More ranges will get enhanced targeting systems, including automated or pop-up targets, funded in part with $2.5 million in 2006 through the Training and Education Command’s Ground Range Sustainment Program. An integrated range management system will improve the situational awareness of the base ranges, “and ultimately we will be able to manage them better,” he said.

In 2009, base officials also plan to widen two key crossings under Interstate 5 at Red and Green beaches, two key landing areas, Carretti said.

And at least one project is homegrown. Navy Seabees with four battalions have been helping construct a 20-building MOUT facility for the School of Infantry-West.

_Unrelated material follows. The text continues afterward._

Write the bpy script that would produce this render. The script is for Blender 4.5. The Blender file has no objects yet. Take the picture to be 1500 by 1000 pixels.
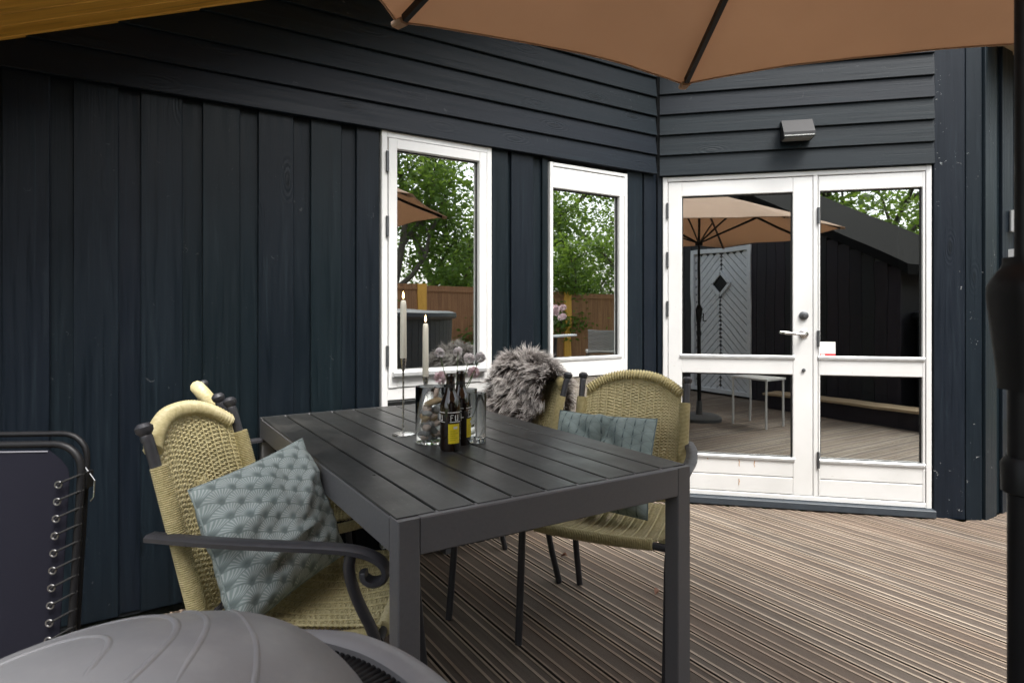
import bpy, math, random
from mathutils import Vector, Matrix, noise as mnoise
random.seed(7)
R = math.radians
sc = bpy.context.scene
col = sc.collection
# ------------------------------------------------------------------ camera, sky, sun, exposure
CAM_H = 1.19
YAW = R(57.67)                      # heading of the lens, measured from the long wall
FW = Vector((math.cos(YAW), math.sin(YAW), 0)); RT = Vector((math.sin(YAW), -math.cos(YAW), 0))
def W(lat, dep, z=0.0):             # metres right of / ahead of the tripod -> world
    v = FW * dep + RT * lat
    return Vector((v.x, v.y, z))
cd = bpy.data.cameras.new('camera'); cam = bpy.data.objects.new('camera', cd); col.objects.link(cam)
cam.location = (0, 0, CAM_H); cam.rotation_euler = (R(90), 0, YAW - R(90))
cd.sensor_width = 36; cd.lens = 36 * 905 / 1500; cd.shift_y = -43 / 1500
cd.clip_start = 0.02; cd.clip_end = 500
cd.dof.use_dof = True; cd.dof.focus_distance = 2.6; cd.dof.aperture_fstop = 7.1
sc.camera = cam
SUN_EL, SUN_AZ = R(58), R(-92)      # azimuth of the sun in the xy plane
wd = bpy.data.worlds.new('World'); sc.world = wd; wd.use_nodes = True
nt = wd.node_tree; nt.nodes.clear()
sky = nt.nodes.new('ShaderNodeTexSky'); sky.sky_type = 'NISHITA'; sky.sun_disc = False
sky.sun_elevation = SUN_EL; sky.sun_rotation = math.pi / 2 - SUN_AZ
sky.air_density = 1.0; sky.dust_density = 4.0; sky.ozone_density = 1.0
hs = nt.nodes.new('ShaderNodeHueSaturation'); hs.inputs['Saturation'].default_value = 0.30
bg = nt.nodes.new('ShaderNodeBackground'); bg.inputs['Strength'].default_value = 0.15
wo = nt.nodes.new('ShaderNodeOutputWorld')
nt.links.new(sky.outputs[0], hs.inputs['Color']); nt.links.new(hs.outputs[0], bg.inputs[0]); nt.links.new(bg.outputs[0], wo.inputs[0])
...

“They made a commitment to do it,” Carretti said. “They do great work.” The B-3 combat town will be done by June.
More realistic training

Camp Pendleton, home to I Marine Expeditionary Force, covers 198 square miles that stretch from the Pacific across coastal hills and scrubby mesas in northern San Diego County.

The integration of aviation and traditional ground operations is among the base’s hallmarks. “Our bread and butter is bringing that all together, so we’ve got to be able to squeeze every single square inch of the 125,000 acres of training,” Carretti said.

The projects underway at Camp Pendleton echo efforts across the Marine Corps to build new ranges, expand and improve existing facilities and inject more realism into training — whether it’s rooting out insurgent fighters, searching homes and buildings, securing and stabilizing a town, fighting urban battles or aiding local residents — to prepare combat units before they deploy. Commandant Gen. James Conway, testifying in January on Capitol Hill, described it as “the most ambitious modernization of our training ranges since World War II.”

Sections of the Mojave Desert at the Marine Corps Air Ground Combat Center at Twentynine Palms, Calif., are being transformed into makeshift Iraqi villages, replete with blue-domed mosques, concrete courtyards and roadside booby traps. The projects help support “Mojave Viper,” the 30-day training exercise in which battalions and air-ground task forces operate together before deploying to a combat zone. Similar range improvements are underway at Camp Lejeune, N.C.

Carretti said his crew is aware of the heavy interest and demand on training ranges by units and commanders.

“We try to get this stuff as fast as possible,” he said. “Literally every time we put up a shock absorbent concrete or new targetry or put the targetry in the impact area, they are right away there, filling the vacuum to get in there for training.”